I’ve made the continued upkeep of my library, c.20,000 books, a condition of my will. My daughters regularly reassure me of their absolute delight at my oh so thoughtful bibliophilic legacy.
I only ever buy other people’s children books for birthday and Christmas presents. It saddens me that the miracle of literacy and the unprecedented ability of ordinary folk to build personal libraries is so under valued.
I wonder whether the fact that we are living in a golden age for online book buying (except in the rare book market, where 'bargains' have almost disappeared) is due to the lack of ... other people buying the books.
Out of interest, exactly how is this contract going to be enforced?
I’ll be dead, obviously, but I trust Western Australia’s Supreme Court will carry on without me.
Not that many books in my house because we used Hong Kong’s excellent library system. Both children hold MAs and one about to complete his PhD. Both teach.
Just think how much more successful they would have been had you had books in your house.
That is certainly a tribute to a good upbringing, though measuring literacy and measuring academic success are not necessarily the same thing. I wonder if there is any comparison between owning large numbers of books at home and having unfettered access through, for example, a library system as you describe.
Also, personal/storage space. Hong Kong apartments are generally tiny. Libraries are the logical way to enjoy books, for most Hong Kongers. Though ebooks no doubt will become more and more popular.
Nothing novel about this "news". Number of books in the house has been known as contributing to kids' school success for at least 40 years.
I was staggered by the numbers found by the survey in fact wondering at one stage of the article whether Australians had confused supermarket junk mail with books until I saw that this was a respondent survey.
In other words if you are proud of your books respond,if you love responding respond but if like most who were asked could not actually read anything as long as the questionnaire do not respond.
I from my experience am a freak in the fact I do love and keep books but the vast majority of my friends/relatives/acquaintances are definitely not bibliophiles and consider some books for the kids (kept in the toy box) and a couple of lonely planets to be quite sufficient.
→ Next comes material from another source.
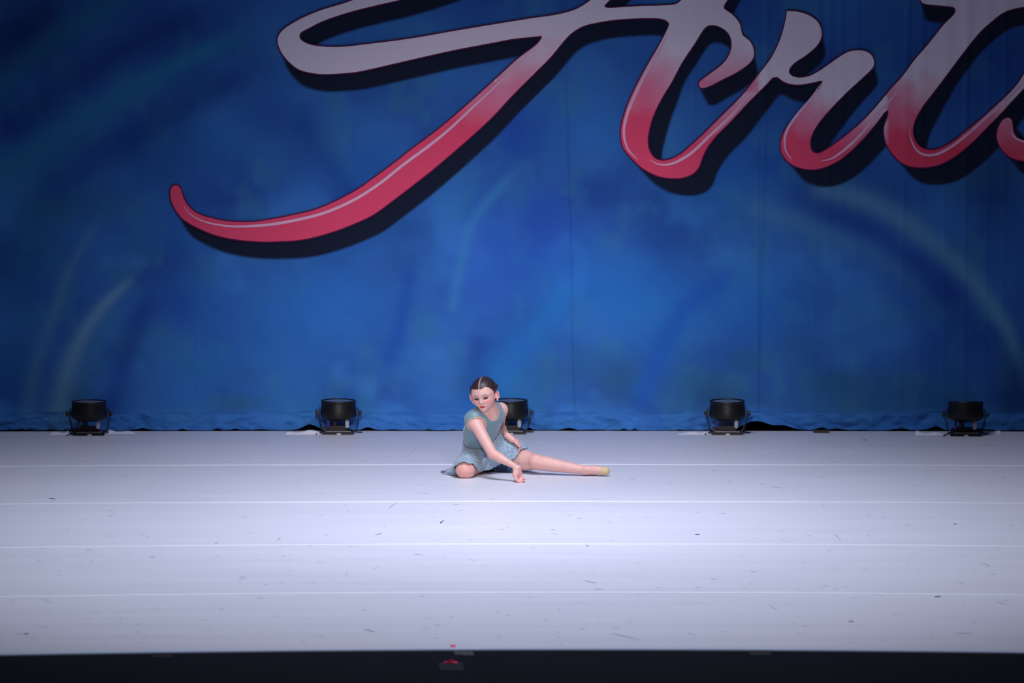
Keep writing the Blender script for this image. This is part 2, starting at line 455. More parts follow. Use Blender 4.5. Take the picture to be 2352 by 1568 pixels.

"having more books growing up, even if you don’t necessarily read more improves educational outcomes"
Surely that shows this is an associative effect. Having better-educated parents is what we're taking about, or perhaps living a university town where there are more bookshops.
Lived in Asia for some years... some of their most lauded citizens/scholars (and I will just stick to those who have at least one doctorate) came from illiterate households.
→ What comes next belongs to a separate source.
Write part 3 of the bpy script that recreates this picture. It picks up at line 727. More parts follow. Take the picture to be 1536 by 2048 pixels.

With amazon, and ebooks now freely available (often literally), the number of bookshops in a town is irrelevant.
An outlier doesn't disprove a trend.
My job regularly takes me into other peoples homes.
They cover the full spectrum.
Some people have thousands and other have none.
And I say none I mean no magazines, no novels, no cook books, no history, no nothin, nadda.
The ones with no books always weird me out a little.
Dyslexic? Not usually.
They just seem to lack imagination and interest in the world around them.
I donated 4000+ books over some years and now, 90% of my books are in my eReader. It's 2018, you need to be more open-minded.
Me too! I donated about 6000 books over 2 years because our house is just too small.
We now keep a permanent collection of about 1000 hard copy books and my philosophy is one in and one donated. That doesn't apply to the kindle which holds the equivalent of around 5 floor to ceiling bookcases.....
Yep. I've no idea why eReaders aren't more popular. Travelled abroad recently and took it with me. Thousands of books in my bag. Total weight: 166g.